Amerykańscy żołnierze strzelają w imię Jezusa Chrystusa

Amerykańscy żołnierze strzelają w imię Jezusa Chrystusa

Dodano:   /  Zmieniono: 
Amerykańska stacja telewizyjna ABC News odkryła, że lunety do karabinów produkowane przez mającą główną siedzibę w stanie Michigan firmę Trijicon, mają wygrawerowane zakodowane odnośniki do rozdziałów Nowego Testamentu Pisma Świętego. Lunety używane są przez żołnierzy amerykańskiej piechoty morskiej w Iraku i Afganistanie oraz w obozach treningowych, w których szkoleni są przez Amerykanów irakijscy i afgańscy żołnierze
Firma Trijicon ma podpisany wieloletni kontrakt z amerykańską piechotą morską (Marine Corps), na mocy którego zobowiązała się corocznie dostarczać osiemset tysięcy lunet do karabinów. Kontrakt opiewa na sumę 660 milionów dolarów. Producent pertraktuje także z wojskami lądowymi (U.S. Army) i niewykluczone, że armia również podpisze z firmą umowę na dostawę lunet.

Wygrawerowane napisy są problematyczne i kontrowersyjne, ponieważ zasady obowiązujące w amerykańskich siłach zbrojnych zabraniają prozelityzmu, czyli walki w imię jakiejkolwiek religii. Innymi słowy, armia nie może sobie pozwolić na podejrzenia, że jej działania w Afganistanie i Iraku mają charakter krucjaty w imię chrześcijaństwa, gdyż oficjalnym celem jest wojna z Al Kaidą. Informacje wyjawione przez ABC News rzucają cień na amerykańskie działania militarne i sprawiają, że mogą być one widziane jako krucjata.

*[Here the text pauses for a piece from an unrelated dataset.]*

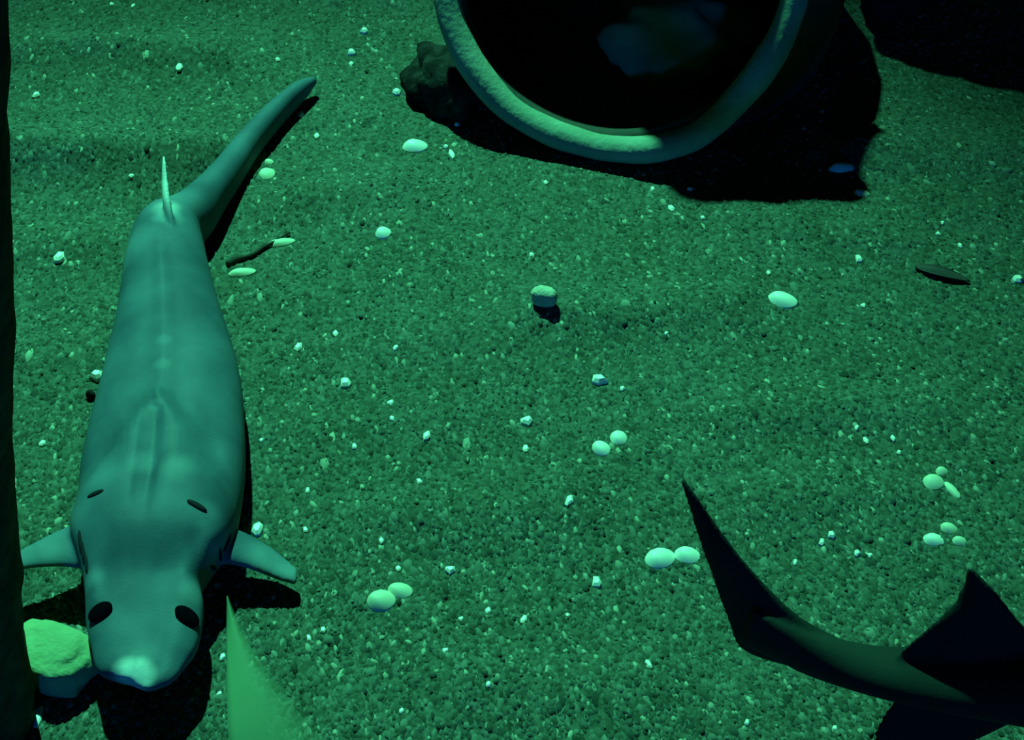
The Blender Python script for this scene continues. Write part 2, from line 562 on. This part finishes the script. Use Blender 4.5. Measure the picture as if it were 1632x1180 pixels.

Jeden z wygrawerowanych kodów głosi "2COR4:6" i jest jawnym odnośnikiem do wersów z Drugiego Listu do Koryntian. Są też inne zakodowane odnośniki, które wskazują na fragmenty Apokalipsy św. Jana oraz na ewangelie św. Jana i św. Mateusza. Jeden z wygrawerowanych kodów to "JN8:12" i wskazuje na wers "Ktokolwiek za mną podąża nigdy nie będzie kroczył w ciemności".

 Producen lunet Trijicon w rozmowie z dziennikarzami ABCNews.com potwierdził, że dodaje biblijne kody do swoich wyrobów. Tom Munson, dyrektor sprzedaży i marketingu amerykańskiej firmy mającej biuro w mieście Wixom w Michigan powiedział, że wygrawerowane napisy "zawsze tam były" i dodał, że nie ma nic złego, ani nielegalnego w umieszczaniu ich na produktach. Motto producenta można znaleźć na oficjalnej stronie internetowej firmy: - Podążając za naszymi wartościami pragniemy, aby nasze produkty były używane tam, gdzie precyzja w celowaniu jest niezbędna do chronienia indywidualnej wolności. Wierzymy, że Ameryka jest wielka, gdy ludzie są dobrzy. Ta dobroć przez całą historię opiera się na biblijnych standardach i będziemy dążyli do tego, by propagować taką moralność.

 Rzecznicy prasowi piechoty morskiej i wojsk lądowych ogłosili, że wojsko nie było świadome o istnieniu wygrawerowanych napisów, a tym bardziej do czego się one odnoszą. Siły zbrojne prowadzą rozmowy czy i jakie kroki podjąć w wyniku informacji ogłoszonych na stronie ABCNews.com. Nie jest w tej chwili wiadomo ile lunet jest w aktywnym użyciu w amerykańskiej piechocie morskiej.

Michael "Mikey" Weinstein z Militarnej Fundacji Wolności Religijnej stwierdził, że ta sytuacja jest bardzo niedobra i pogwałca amerykańską konstutucję oraz szereg federalnych praw. Dodał też, że może to rozsiać ogromne kontrowersje, bo mudżahedini, talibańskie siły, terroryści Al Kaidy i islamscy ekstremiści będą mieli podstawy do głoszenia, że są ostrzeliwani przez "karabiny Jezusa", co w tej chwili nabiera wyrazu zarówno metaforycznego, jak i dosłownego. To tylko może umocnić istniejący w islamskim świecie wizerunek amerykańskich działań wojennych jako współczesnych krucjat.